A: no, exciting! it’s a far more exciting view of flowers to understand what they’re really doing and, as six years old, she had no problem understanding that. i explained it to her.

but to come to your ‘what’s it for’ question, it’s a piece of massive presumption to think that the ‘what it’s for’ question deserves an answer. there’s no reason at all why something should have a ‘for’ about it. if i said to you, ‘what is the sun for?’ or 'what is mt. everest for', you would say 'don’t be so silly... it’s not an appropriate question'… but, because it’s flowers, you sort of feel there ought to be a ‘what is it for’ question.

Q: no actually i think it’s a harder question than that. i think most human beings have some deep impulse to explain their being here to wonder about the origins of here and the destiny of them and here. and that question, the meaning of it all is not a silly question.
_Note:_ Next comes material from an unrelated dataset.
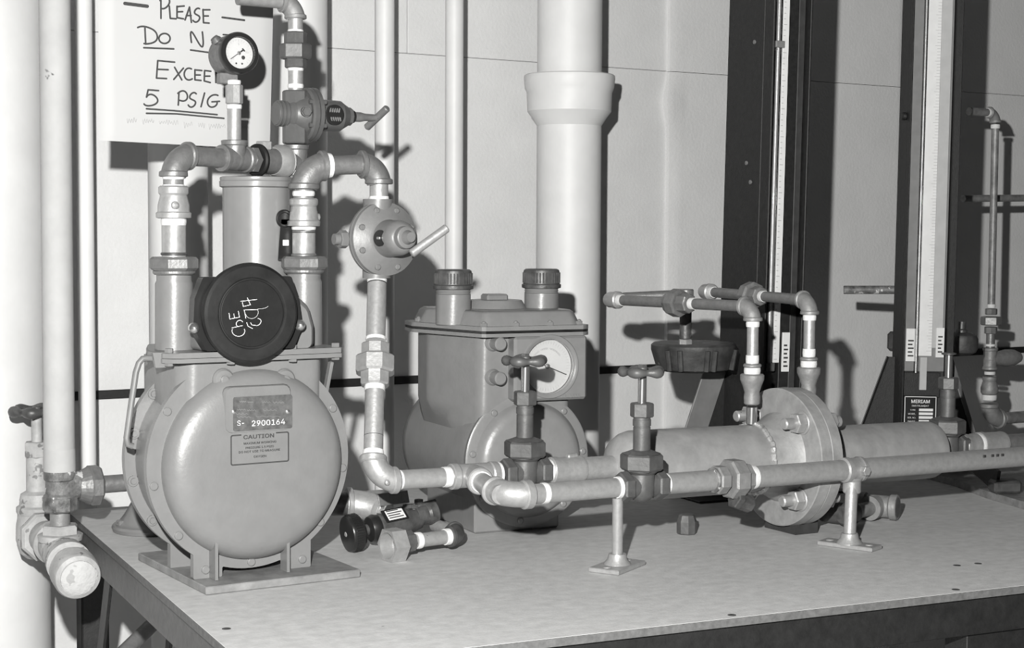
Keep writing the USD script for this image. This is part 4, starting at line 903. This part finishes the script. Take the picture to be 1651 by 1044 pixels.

A: that’s not a silly question and it has a perfectly good answer, which is not an answer to be couched in the language of purpose. it’s an answer to be couched in the language of scientific causation. what brought us all to be here… what is the explanation for our existence… that has a perfectly good scientific answer… and you go back in evolutionary time to the origin of life, and you go back before the origin of life to the origin of the world, the origin of the solar system, the origin of the universe… and that becomes deeply mysterious. needless to say, it’s not a question i could even begin to answer and i don’t think that, at the present stage, physics can either. but to the extent that there’s going to be an answer, it’s going to come from science and that is a deeply satisfying kind of answer to the question, 'why are we here?' we already have, in principle, the answer to that question and it is not an answer of the form ‘we are here in order to achieve some purpose’ it’s an answer of the form, ‘we are here because something happened, which led that something else that happened, which led to something else that happened'.

Q: are you … let me ask you the harder question … is this hard-looking and this telling your 6-year old, this leads to this leads to this, this kind of reductionist way of thinking about everything … does that seem to you to be less than joyously imaginative ?

A: no, i think that’s kind of super-romantic to actually understand that flowers are devices … beautiful devices, elegant devices which are shaped precisely to attract insects and hummingbirds and bats to take pollen from one to another… that is such a mind-blowing thought compared to the tame, sort of washed-out view that flowers are just sort of nice things to have around.’